According to academics who have pondered that question, their history provides some answers. The United States, at independence from Britain, chose not to have a dominant, federally established church.
In Canada, meanwhile, the Catholic Church was dominant in Quebec, and the Church of England — eventually named the Anglican Church of Canada — was powerful elsewhere.
Professor Darren Dochuk, a Canadian who teaches history at University of Notre Dame in Indiana, says the 'disestablishment' of religion in the U.S. 'made religious life all the more dynamic.'
'This is a country in which free faith communities have been allowed to compete in the marketplace for their share,' he said.
'In the 20th century, you had a plethora of religious groups across the spectrum who all competed voraciously for access to power,' he said. 'More recently, the evangelicals are really dominating that. … Religious conservatives are imposing their will on Washington.'
There's been no equivalent faith-based surge in Canada, said Dochuk, suggesting that Canada's secularization produced 'precipitous decline in the power of religion as a major operator in politics.'
Carmen Celestini, professor of religious studies at the University of Waterloo in Ontario, said that even when Canadian politicians do opt for faith-based outreach, they often take a multicultural approach — for example, visiting Sikh, Hindu and Jewish houses of worship, as well as Christian churches.

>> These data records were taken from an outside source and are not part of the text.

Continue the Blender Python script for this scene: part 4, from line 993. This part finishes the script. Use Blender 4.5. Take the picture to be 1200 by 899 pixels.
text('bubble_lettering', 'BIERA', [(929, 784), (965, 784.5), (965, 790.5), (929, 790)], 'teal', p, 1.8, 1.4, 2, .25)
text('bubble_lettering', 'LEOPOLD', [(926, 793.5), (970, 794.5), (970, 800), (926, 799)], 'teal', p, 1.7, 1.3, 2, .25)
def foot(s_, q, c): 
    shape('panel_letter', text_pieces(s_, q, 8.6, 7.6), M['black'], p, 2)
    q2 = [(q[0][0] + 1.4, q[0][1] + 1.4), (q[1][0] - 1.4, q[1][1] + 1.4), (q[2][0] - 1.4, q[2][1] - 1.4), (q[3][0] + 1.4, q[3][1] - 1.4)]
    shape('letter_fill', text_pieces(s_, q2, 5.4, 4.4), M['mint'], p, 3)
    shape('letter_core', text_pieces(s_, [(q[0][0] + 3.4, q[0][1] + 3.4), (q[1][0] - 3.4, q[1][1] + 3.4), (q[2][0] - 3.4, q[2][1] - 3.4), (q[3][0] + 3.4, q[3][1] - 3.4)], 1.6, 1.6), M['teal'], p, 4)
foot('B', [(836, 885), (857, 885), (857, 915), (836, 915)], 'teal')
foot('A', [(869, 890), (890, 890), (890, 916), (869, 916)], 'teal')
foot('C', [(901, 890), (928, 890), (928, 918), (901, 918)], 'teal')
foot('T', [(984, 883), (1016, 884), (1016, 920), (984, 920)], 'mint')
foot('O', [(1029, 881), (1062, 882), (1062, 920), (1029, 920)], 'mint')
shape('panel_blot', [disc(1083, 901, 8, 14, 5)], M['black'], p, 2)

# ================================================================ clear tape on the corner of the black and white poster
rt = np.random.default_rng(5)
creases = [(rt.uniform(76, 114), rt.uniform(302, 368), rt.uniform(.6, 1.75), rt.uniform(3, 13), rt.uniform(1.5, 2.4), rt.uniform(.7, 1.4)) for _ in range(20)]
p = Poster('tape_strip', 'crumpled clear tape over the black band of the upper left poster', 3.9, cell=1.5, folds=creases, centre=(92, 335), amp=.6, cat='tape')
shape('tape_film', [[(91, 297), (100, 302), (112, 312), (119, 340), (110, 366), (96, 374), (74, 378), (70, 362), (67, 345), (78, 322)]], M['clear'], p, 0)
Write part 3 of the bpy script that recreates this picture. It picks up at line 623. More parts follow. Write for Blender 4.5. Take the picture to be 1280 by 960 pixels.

Trump's talk about Canada becoming the 51st state fueled a greater sense of national unity among most Canadians, and undermined the relatively small portion of them who identify as Christian nationalists, Celestini said.
'Canada came together more as a nation, not sort of seeing differences with each other, but seeing each other as Canadians and being proud of our sovereignty and who we are as a nation,' she said. 'The concern that Canadians have, when we look at what's happening in America, is that we don't want that to happen here. '
Henao and Crary write for the Associated Press. Crary, who reported from New York, was the AP's Canada bureau chief from 1995-99.